26 October << 2001 >> 11 November


1 November, 2001


You Can Never Go Back

By this time the brushes had been wrapped, paid for, and the change made, but Jade Snow lingered, fascinated. The shop was quiet. No other customer had come in and the proprietor seemingly had nothing to do but talk.

"You are a native daughter, aren't you? You have never been in China, but some day you may be able to study these things at first hand for yourself."

Jade Snow asked how long it had been since his last visit to China.

Forty-five years--and fifty-five years since I came to America the first time. It's difficult to leave your business after you get it started because it is hard to get a trusted employee. Once I sent for one of my relatives from China to learn my business, but did he want a gentleman's job? No, instead of staying at my store after he arrived, he took a dishwasher job to make more money. So now he drifts from job to job. No self-respect, no security. I guess he was too old when he began here. You can't teach a man a new trade or business after he's thirty."

"Daddy told me that in China a father sends his son away at an early age to a good friend for business training," she volunteered, "the theory being that if his son became angered at the friend, he would run away and return to his father, but if the father undertook the training himself, the son might run away from the father. Thus, friends can be mutually free in disciplining each other's sons. I understand that three years is the minimum apprenticeship period."

The proprietor-philosopher agreed. "Business training in China is rigorous indeed. It begins with the most humble duties--what would merely be janitorial work here. The trainee becomes what we call a tea-spittoon-chair boy. It means that his training begins with the maintenance of the shop and the welcoming of the customers by keeping the teapot filled with fresh tea and the spittoon emptied. He pulls up a chair for the customer, and serves him tea. He has to wait until his master retires before he may rest himself. All this may sound strange to you, but, as I say, some day you will see all these things for yourself.

Jade Snow Wong
"Fifth Chinese Daughter"

I've been reading the memoir of a Chinese-American woman who grew up in San Francisco in the early part of the last century. The conversation above takes place during World War II, and as I read the early life story of this woman growing up in what are pretty unique circumstances in history, I note this guy talking about how she might get back to China and see the way things have been for, what, the last four thousand years? But, like I said, this is World War II. By the time anyone gets back to China, the country will be in the midst of various violent lurches in to the modern industrial age. I'd like to think there are still apprenticeships in herb shops to be had in China today, but the pattern of tea-spittoon-chair boy is hardly the norm. One thing I note in Ms. Wong's biography is the idea of individual change being a component of the larger picture ... the family, the nation, the will of God. Where the individual may lead a less-than-fulfilling life, the greater organization perseveres. I see this to some degree with my own family. My own chips are down at the moment, but the family remains strong. The persistence of tradition, of the establishment, can lend comfort in times of tumult.
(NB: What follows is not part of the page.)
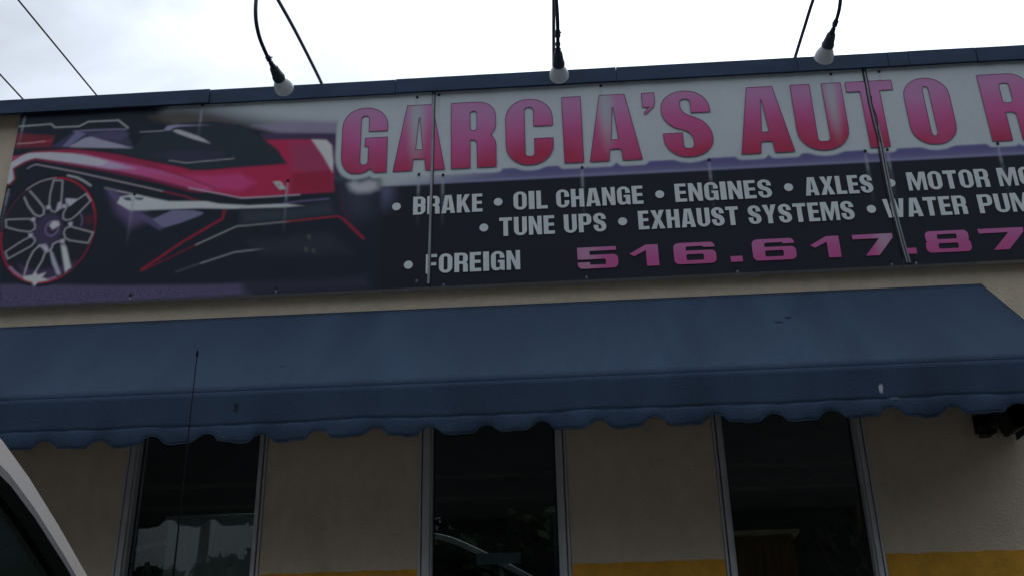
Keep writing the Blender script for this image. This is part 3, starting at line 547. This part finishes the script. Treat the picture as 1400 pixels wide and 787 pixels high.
for k, cv in enumerate(sheets):
    a, b = PX[k]; yo = (0, .0008, -.0006)[k]
    xs_ = cv.U.ravel(); zs_ = cv.V.ravel(); co = np.empty((xs_.size, 3)); co[:, 0] = xs_; co[:, 1] = YF+yo+.03; co[:, 2] = zs_-3.575
    nv_, nu_ = cv.C.shape[:2]; idx = np.arange(nv_*nu_).reshape(nv_, nu_)
    F = np.stack([idx[:-1, :-1], idx[:-1, 1:], idx[1:, 1:], idx[1:, :-1]], -1).reshape(-1, 4)
    me = bpy.data.meshes.new('printed_sheet'); me.vertices.add(len(co)); me.vertices.foreach_set('co', co.ravel()); me.loops.add(F.size); me.polygons.add(len(F))
    me.polygons.foreach_set('loop_start', np.arange(0, F.size, 4)); me.loops.foreach_set('vertex_index', F.ravel().astype(np.int32)); me.update(calc_edges=True)
    at = me.color_attributes.new('print_colour', 'FLOAT_COLOR', 'POINT'); c4 = np.ones((len(co), 4), np.float32); c4[:, :3] = cv.C.reshape(-1, 3); at.data.foreach_set('color', c4.ravel()); me.materials.append(M['panel'])
    o = bpy.data.objects.new('printed_sheet', me); COL.objects.link(o); o.parent = sg; ORG[o.name] = (0, -.03, 3.575)
    MB().box(a, b, YF+yo+.0012, -.022, 3.5752, 4.7968).build('backing_board', M['paneledge'], sg)
# title ink: rose at the top of each letter to crimson at the foot
def ink(name, top, mid, low, v0, v1, pale_streaks=()):
    m = mat(name, (1, 1, 1), .4, spec=.32); t = m.node_tree; n = t.nodes; b = n['Principled BSDF']; co = n.new('ShaderNodeTexCoord'); sp = n.new('ShaderNodeSeparateXYZ'); t.links.new(co.outputs['Object'], sp.inputs[0])
    z = n.new('ShaderNodeTexNoise'); z.inputs['Scale'].default_value = 1.7; z.inputs['Detail'].default_value = 3; t.links.new(co.outputs['Object'], z.inputs['Vector'])
    mr_ = n.new('ShaderNodeMapRange'); mr_.inputs['From Min'].default_value = v0-3.575; mr_.inputs['From Max'].default_value = v1-3.575; t.links.new(sp.outputs['Z'], mr_.inputs['Value'])
    ad = n.new('ShaderNodeMath'); ad.operation = 'MULTIPLY_ADD'; t.links.new(z.outputs['Fac'], ad.inputs[0]); ad.inputs[1].default_value = 1.1; t.links.new(mr_.outputs[0], ad.inputs[2])
    sb = n.new('ShaderNodeMath'); sb.operation = 'SUBTRACT'; t.links.new(ad.outputs[0], sb.inputs[0]); sb.inputs[1].default_value = .55
    cr = n.new('ShaderNodeValToRGB'); t.links.new(sb.outputs[0], cr.inputs[0]); e = cr.color_ramp.elements; e[0].color = (*low, 1); e[0].position = .02; e[1].color = (*top, 1); e[1].position = .92; x = e.new(.45); x.color = (*mid, 1)
    cur = cr.outputs[0]
    for wx_, wz, ww, wh, amt in pale_streaks:      # pale streaks; on the title they are sky glare painted into the ink
        mpn = n.new('ShaderNodeMapping'); mpn.vector_type = 'TEXTURE'; mpn.inputs['Location'].default_value = (wx_, 0, wz-3.575); mpn.inputs['Scale'].default_value = (ww, 9, wh); t.links.new(co.outputs['Object'], mpn.inputs[0])
        l_ = n.new('ShaderNodeVectorMath'); l_.operation = 'LENGTH'; t.links.new(mpn.outputs[0], l_.inputs[0]); r1 = n.new('ShaderNodeMapRange'); r1.interpolation_type = 'SMOOTHSTEP'; r1.inputs['To Min'].default_value = amt; r1.inputs['To Max'].default_value = 0; t.links.new(l_.outputs['Value'], r1.inputs['Value'])
        mm = n.new('ShaderNodeMix'); mm.data_type = 'RGBA'; t.links.new(r1.outputs[0], mm.inputs['Factor']); t.links.new(cur, mm.inputs['A']); mm.inputs['B'].default_value = (.5, .56, .6, 1); cur = mm.outputs['Result']
    t.links.new(cur, b.inputs['Base Color']); return m
m_title = ink('title_ink', (.62, .26, .52), (.68, .11, .35), (.56, .02, .09), TV0, TV1, ((-.765, 4.62, .075, .42, .95), (.285, 4.62, .07, .36, .9), (1.52, 4.60, .055, .34, .9)))
m_edge = mat('title_ink_edge', (.22, .045, .16), .4, spec=.32)
for g_ in TG: flat('title_letter', [g_], YF-.0036, m_title, sg)
mb = MB()
for loops in TG:
    for l in loops:
        n_ = len(l)
        for i in range(n_):
            a_ = Vector(l[i]); b_ = Vector(l[(i+1) % n_]); d = b_-a_
            if d.length < 1e-5: continue
            p = Vector((-d.y, d.x)).normalized()*.0017; mb.add([(q_.x, YF-.0046, q_.y) for q_ in (a_-p, b_-p, b_+p, a_+p)], [(0, 1, 2, 3)])
mb.build('title_outline', m_edge, sg)
for g_ in SMALL: flat('printed_word', g_, YF-.0036, M['white'], sg)
for g_ in BULL: flat('bullet_point', [g_], YF-.0036, M['white'], sg)
m_ph = ink('phone_ink', (.62, .17, .42), (.64, .11, .35), (.62, .10, .32), 3.63, 3.76, ((.14, 3.70, .10, .3, .35), (1.66, 3.72, .08, .2, .5)))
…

Similarly, the persistence of tradition can also be stifling when opportunity beckons. Some are geared put down roots in America, or to take the dot-com job in California, others find that they prefer to stay a little closer to home. The way our country was formed, it is a collection of the itchy people who fled to the new world, to experience change. This is what makes our country great, but also leaves us with weird troubles like lack of national health-care. America is concerned more often with personal initiative over collective interest than other nations. That in itself is part of the tradition of American family of which I am a part. Well, you have to have respect for the way things are, even as you hope to change. The culture of change leaves its own immobile traditions. Hrmmm.